Salomé Pavón canta con corazón y deleite por tonás, así como -con tan gran sonanta a su izquierda- la flamenquísima sevillana de Pareja Obregón dedicada a su familia, fandangos caracoleros cuya elegancia realza el acompañamiento de violín y flauta, un villancico sentido y preciosista que humedece más de una mejilla y -secundada por el piano- las zambras de su abuelo con pasión, encendido paladar, especial mimo, polícromo eco y, sobre todo, con su tan flamenca voz, pues pocas cosas hay peores que tratar de imitar o parecerse a otro. Y con Duende, ese ángel que nunca la abandona y merced al cual cosecha los olés de sus numerosos seguidores.
Ocultos tras la cortina, recorremos con las pupilas el escenario y, como el resto del público, intuimos revolotear en torno nuestro el vuelo del capote de “Cagancho” barriendo el albero ante el hocico de uno del Duque de Tovar, a Arturo Pavón ajustándose la pajarita, a “La Moreno” haciendo compas en un cuarto de la Alameda y las olas salpicando la quilla del barco a América. Y, por otro extremo de las bambalinas, intrigado por el piano de Pablo Suárez, vemos asomarse curioso y satisfecho a Erik Satie, melancólico impenitente.

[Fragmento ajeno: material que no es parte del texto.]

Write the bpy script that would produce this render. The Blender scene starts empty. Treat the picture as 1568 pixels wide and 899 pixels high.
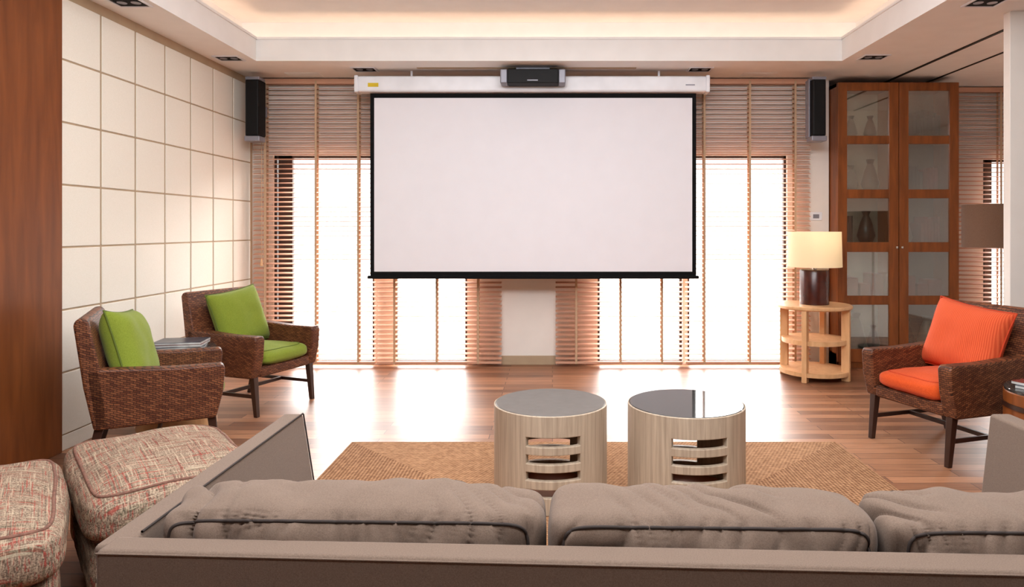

Esta conseguidísima suma de vanguardia y tradición es patente asimismo en el juego de voces lucido en el “Carcelero, carcelero” por un Paulo Molina y un “Pechuguita” recios y vibrantes o en la acaramelada flauta -uno de los pilares del montaje- de Ostalinda Suárez, el siempre oportuno y justísimo clarinete de Esther Rodríguez Viñuelas y la siempre sabrosa percusión de Josué Suárez. Todos ellos envuelven con sus notas, en brillante papel de regalo, estampado de estrellas y soles y planetas como aquellos chalecos de “Porrina”, unos melismas que van de la fragua de los “Cagancho” a “Nouna” pasando por Quintero, León y Quiroga: el bombón de licor caro que, en suma, se nos antoja cada número de una propuesta escénica que, por encima de conmemoraciones, no tiene nada de nostálgica y ha sorprendido por su temperatura y aliento poéticos y por la elegancia con que sin duda va a llenar muchas carteleras en la temporada en ciernes.